Achenbach has painted Willie and Bethany Pickens at the Hyde Park Jazz Festival, Twin Talk at the Museum of Contemporary Art, George Freeman at the Chicago Jazz Festival, and more. His 2014 series “Jazz Occurrences” saw the artist on stage painting beside the musicians themselves so that music and art could come into being concurrently. The 13th installment of the series took place last December, and featured seven musicians and Achenbach painting on plexiglass panels. Today, 87 of his pieces are on display at Café Logan. Titled The Sonic Story, the exhibition tells a vibrant story of sound, color, and history.

“My process is about listening and letting the art become what it wants to be,” explained Achenbach, who calls his process “creative skydiving” because he often does not know what to expect. “I respond emotionally, and that tells me how to paint. Music has a dramatic storytelling way about it, especially jazz and improvised music.”

The Sonic Story, which opened last Tuesday, gave attendees of the Hyde Park Jazz Society’s monthly Third Tuesday Jazz Series an opportunity to see sonic storytelling live as Achenbach painted to the music of the Ari Brown Duo. The moment the band began to play, Achenbach rolled a layer of white paint onto the canvas. Soon, he added a yellow rim, then red paint, then more bold shapes. Before long, the piece had evolved into a portrait of the drummer, Avreeayl Ra.

“I often ‘conceive’ what I might do at a performance, based on having painted the band before,” said Achenbach. “[But] I do think of the art as a completed work shortly into the future, and my job is to just be there, with hands and paint to facilitate an existing piece.”

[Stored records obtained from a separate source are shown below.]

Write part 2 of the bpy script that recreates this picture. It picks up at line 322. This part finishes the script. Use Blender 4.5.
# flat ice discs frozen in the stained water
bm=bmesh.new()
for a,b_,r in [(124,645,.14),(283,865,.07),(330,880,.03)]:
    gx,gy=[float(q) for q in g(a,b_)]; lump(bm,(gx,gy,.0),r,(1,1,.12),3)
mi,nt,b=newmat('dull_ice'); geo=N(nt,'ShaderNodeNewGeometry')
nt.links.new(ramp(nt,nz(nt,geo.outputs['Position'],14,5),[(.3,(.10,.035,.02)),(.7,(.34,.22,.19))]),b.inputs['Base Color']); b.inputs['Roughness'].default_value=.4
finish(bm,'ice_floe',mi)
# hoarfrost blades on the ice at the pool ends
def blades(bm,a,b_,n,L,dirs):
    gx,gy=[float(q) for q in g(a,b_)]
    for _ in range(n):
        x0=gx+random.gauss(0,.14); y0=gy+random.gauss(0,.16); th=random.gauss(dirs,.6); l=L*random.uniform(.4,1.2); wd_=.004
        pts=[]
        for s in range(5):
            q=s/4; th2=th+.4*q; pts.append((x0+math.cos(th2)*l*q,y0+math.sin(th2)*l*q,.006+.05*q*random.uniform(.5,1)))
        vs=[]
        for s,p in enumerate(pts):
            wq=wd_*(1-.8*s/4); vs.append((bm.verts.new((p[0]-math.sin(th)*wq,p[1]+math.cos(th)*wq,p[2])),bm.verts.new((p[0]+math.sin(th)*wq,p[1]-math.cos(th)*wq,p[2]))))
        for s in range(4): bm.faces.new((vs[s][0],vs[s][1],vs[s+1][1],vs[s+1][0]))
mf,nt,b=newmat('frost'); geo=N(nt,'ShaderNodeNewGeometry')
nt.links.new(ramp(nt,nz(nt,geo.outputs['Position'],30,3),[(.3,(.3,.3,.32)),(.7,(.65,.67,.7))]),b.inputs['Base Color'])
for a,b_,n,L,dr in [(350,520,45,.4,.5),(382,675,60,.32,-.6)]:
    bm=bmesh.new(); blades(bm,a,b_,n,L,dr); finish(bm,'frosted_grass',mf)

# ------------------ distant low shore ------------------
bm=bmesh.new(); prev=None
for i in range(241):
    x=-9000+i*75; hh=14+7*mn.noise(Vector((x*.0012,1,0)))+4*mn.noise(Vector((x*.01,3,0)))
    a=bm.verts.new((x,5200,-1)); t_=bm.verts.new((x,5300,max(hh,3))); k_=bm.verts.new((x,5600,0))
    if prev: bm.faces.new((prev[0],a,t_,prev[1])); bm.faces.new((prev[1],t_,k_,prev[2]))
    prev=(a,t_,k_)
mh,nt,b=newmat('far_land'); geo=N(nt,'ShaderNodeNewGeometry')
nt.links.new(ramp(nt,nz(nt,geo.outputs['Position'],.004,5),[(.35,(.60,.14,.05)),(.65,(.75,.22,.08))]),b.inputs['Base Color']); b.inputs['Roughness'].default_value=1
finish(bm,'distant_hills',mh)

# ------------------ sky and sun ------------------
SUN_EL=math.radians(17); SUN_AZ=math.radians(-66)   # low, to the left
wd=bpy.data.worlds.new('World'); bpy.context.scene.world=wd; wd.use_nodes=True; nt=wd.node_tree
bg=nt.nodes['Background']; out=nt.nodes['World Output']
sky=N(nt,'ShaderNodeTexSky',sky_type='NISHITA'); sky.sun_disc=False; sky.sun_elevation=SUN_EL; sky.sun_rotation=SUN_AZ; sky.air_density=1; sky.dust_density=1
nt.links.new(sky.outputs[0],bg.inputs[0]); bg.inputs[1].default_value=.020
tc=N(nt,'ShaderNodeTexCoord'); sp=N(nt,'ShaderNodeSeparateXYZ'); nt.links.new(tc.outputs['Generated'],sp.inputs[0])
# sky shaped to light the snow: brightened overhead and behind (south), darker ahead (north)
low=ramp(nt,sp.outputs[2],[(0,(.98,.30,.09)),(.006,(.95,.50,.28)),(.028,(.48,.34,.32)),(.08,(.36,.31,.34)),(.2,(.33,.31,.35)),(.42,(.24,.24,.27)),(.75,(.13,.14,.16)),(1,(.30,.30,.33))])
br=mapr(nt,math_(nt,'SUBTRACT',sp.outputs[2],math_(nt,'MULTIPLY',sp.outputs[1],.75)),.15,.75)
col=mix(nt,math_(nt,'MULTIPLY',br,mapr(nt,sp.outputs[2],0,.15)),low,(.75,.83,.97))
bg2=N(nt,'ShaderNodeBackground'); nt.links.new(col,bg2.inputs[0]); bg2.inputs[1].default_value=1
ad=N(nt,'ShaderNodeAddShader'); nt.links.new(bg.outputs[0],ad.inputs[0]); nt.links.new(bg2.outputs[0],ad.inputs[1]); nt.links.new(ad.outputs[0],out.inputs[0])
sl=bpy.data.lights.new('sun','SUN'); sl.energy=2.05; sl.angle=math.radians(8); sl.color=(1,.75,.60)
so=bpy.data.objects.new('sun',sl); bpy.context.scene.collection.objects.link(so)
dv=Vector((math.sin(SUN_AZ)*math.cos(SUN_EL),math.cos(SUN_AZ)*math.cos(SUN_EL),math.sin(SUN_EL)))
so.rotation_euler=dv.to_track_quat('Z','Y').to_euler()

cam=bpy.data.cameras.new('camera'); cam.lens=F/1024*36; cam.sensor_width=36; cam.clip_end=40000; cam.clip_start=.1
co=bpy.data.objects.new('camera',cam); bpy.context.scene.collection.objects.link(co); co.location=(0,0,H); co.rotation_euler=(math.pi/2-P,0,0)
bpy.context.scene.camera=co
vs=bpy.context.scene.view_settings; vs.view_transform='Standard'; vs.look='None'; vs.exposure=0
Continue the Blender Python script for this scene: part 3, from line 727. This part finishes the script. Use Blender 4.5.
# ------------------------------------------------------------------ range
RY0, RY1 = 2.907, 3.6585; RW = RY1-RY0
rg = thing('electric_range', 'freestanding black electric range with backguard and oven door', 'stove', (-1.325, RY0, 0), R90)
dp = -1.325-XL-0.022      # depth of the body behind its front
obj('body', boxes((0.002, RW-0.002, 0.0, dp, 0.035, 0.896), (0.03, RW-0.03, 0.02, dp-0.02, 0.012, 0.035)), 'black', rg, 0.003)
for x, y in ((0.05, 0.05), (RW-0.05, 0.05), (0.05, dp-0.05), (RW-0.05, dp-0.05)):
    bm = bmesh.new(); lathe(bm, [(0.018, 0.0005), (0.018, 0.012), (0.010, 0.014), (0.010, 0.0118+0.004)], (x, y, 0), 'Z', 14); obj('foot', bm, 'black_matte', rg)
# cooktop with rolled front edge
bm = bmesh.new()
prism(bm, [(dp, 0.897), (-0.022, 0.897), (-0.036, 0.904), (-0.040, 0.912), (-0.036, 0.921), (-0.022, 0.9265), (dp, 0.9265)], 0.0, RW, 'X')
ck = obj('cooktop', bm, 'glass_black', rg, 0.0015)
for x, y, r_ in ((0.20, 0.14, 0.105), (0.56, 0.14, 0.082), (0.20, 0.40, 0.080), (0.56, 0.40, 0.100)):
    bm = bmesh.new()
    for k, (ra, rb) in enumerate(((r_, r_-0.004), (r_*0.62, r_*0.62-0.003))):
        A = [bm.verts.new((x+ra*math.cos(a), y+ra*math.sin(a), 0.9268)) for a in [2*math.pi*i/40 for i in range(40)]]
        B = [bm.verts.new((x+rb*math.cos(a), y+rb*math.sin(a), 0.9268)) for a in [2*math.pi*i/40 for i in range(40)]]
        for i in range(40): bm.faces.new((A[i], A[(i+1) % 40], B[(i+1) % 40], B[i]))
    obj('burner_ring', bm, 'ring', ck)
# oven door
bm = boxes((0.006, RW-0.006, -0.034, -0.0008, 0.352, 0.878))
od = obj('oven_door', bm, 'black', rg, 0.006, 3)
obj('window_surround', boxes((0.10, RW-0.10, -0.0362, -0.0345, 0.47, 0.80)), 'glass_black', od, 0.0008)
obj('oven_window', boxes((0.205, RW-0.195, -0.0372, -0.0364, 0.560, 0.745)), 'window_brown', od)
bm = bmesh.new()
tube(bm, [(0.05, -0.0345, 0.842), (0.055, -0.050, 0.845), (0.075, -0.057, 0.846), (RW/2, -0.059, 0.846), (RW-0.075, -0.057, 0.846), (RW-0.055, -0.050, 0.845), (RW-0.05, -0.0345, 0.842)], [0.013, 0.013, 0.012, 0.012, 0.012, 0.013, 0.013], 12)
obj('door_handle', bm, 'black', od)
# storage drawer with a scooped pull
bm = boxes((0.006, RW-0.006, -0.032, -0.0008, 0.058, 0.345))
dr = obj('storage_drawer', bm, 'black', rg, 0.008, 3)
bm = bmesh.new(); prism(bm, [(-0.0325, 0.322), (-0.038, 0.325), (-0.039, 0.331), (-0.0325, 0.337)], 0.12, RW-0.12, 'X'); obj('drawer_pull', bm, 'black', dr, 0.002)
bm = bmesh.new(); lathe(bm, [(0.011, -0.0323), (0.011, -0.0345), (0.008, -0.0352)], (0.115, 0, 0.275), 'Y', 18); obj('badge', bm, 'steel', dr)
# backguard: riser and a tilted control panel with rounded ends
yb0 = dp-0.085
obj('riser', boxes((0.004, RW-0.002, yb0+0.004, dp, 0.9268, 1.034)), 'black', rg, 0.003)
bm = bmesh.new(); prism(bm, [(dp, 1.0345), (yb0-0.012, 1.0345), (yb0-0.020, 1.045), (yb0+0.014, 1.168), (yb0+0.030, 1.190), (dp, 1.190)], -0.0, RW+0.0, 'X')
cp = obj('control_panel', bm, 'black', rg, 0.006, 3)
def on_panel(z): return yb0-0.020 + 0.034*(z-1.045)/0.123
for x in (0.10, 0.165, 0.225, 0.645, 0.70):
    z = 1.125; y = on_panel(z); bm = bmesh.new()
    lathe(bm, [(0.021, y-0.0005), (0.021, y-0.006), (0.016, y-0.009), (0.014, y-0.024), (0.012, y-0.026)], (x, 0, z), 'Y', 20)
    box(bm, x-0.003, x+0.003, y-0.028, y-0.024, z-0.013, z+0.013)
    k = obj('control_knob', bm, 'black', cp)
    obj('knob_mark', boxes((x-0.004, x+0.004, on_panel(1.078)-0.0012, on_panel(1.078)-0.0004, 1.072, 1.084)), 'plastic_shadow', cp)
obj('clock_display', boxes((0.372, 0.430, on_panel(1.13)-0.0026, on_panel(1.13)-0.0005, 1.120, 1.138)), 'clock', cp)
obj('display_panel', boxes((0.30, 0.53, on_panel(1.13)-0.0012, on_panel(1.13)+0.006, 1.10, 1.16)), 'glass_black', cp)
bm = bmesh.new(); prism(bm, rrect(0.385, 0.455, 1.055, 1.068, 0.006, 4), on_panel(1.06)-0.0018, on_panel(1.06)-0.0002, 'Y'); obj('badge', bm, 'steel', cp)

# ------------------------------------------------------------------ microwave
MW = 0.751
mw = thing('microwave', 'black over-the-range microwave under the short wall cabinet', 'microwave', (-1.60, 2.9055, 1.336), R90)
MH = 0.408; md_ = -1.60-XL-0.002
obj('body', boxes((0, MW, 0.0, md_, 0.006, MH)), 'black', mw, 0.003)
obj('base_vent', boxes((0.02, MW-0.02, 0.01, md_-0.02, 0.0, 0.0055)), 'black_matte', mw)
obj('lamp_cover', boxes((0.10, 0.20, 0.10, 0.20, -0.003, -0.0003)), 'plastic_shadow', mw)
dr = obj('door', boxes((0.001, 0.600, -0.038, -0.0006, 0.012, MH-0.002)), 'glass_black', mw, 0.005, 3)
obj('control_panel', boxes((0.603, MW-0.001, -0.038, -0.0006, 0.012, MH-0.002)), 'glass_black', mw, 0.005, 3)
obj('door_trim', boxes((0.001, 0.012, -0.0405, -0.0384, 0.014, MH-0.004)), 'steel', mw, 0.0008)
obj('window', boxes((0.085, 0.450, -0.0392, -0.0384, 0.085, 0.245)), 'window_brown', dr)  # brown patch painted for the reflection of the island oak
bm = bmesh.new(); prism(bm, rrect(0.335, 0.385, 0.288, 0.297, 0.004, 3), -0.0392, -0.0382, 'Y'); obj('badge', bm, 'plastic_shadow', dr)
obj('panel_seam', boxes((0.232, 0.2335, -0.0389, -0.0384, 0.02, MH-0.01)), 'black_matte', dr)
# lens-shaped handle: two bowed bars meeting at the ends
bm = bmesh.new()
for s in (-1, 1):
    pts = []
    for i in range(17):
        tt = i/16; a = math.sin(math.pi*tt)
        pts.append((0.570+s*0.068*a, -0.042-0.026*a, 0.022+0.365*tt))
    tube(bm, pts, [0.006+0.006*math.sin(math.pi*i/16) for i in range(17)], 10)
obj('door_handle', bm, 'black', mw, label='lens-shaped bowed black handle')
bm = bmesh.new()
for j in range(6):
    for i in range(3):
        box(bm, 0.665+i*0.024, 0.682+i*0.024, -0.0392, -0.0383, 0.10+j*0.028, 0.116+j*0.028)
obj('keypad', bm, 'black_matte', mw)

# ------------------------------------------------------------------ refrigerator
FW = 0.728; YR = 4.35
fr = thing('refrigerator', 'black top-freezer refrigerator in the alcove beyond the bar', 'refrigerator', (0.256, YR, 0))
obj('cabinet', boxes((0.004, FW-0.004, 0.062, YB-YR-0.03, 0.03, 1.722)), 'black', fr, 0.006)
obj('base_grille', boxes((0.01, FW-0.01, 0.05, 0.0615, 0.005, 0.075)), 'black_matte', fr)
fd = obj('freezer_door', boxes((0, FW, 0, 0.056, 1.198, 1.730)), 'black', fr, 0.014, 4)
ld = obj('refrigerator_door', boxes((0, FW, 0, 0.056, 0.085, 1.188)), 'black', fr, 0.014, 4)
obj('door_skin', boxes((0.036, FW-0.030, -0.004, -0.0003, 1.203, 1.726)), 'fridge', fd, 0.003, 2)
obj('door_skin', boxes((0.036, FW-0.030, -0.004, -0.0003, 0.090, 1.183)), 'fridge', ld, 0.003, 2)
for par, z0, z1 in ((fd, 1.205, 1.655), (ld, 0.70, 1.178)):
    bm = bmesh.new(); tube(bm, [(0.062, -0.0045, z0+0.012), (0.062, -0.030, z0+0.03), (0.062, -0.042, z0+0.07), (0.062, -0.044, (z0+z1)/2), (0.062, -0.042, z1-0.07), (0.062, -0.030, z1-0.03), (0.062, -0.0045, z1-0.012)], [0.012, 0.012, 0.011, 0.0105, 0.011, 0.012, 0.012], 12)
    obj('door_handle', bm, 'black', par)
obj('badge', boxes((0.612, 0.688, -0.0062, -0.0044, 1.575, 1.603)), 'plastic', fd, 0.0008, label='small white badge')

Later in the night, the musicians began a more somber piano piece, and Achenbach’s artistic vision followed suit. He outlined Ari Brown and the piano in purple and blue paint, putting aside the bold colors he had used earlier. But as the piece picked up energy, with drums reentering the scene, Achenbach added splashes of gold, and even flipped the canvas upside down to paint lines. Watching paint drip down the canvas added to the impression that we were watching artwork unfold in real time. And true to the improvisational nature of jazz, Achenbach would turn around in the middle of working on his piece to dab other canvases, those hanging on the wall next to him, with paint.

Lewis Achenbach's works at Café Logan.
Lewis Achenbach’s works at Café Logan. ()

“I can’t help myself,” he explained later. During the intermission, Achenbach also used his purple paintbrush to spontaneously dab the first painting of the drummer he completed that night. 

In addition to its spontaneity, though, there is also a documentative quality to Achenbach’s work, which he grounds in his feelings about the music and the venue.

“Jazz and blues grow here,” he said of Chicago’s South Side. “The legacy of the music is alive. … [The Sonic Story] is about people and people listening to each other tell other stories.”

Collaboration of that sort is central to Achenbach’s project. Whether painting to jazz, contemporary classical, or even dark pop, he considers the band, venue, and community around him as vital to artistic creation.

It was, after all, this kind of support that got him started in the first place. Five years ago, Achenbach was invited to paint live alongside the Vincent Davis Experience in Chicago. The bandleader—initially reluctant to welcome him on board—told him afterwards, “you paint like I play.” This encouragement, along with the support he received from other musicians, motivated Achenbach to pursue his art.

The paintings on the walls of Café Logan tell a story, therefore, of not only sound, but also community. Achenbach demonstrates the transmutive power of art across people and mediums; the long-lasting legacy of jazz in this city; and the truth that behind every sound is a story worth telling.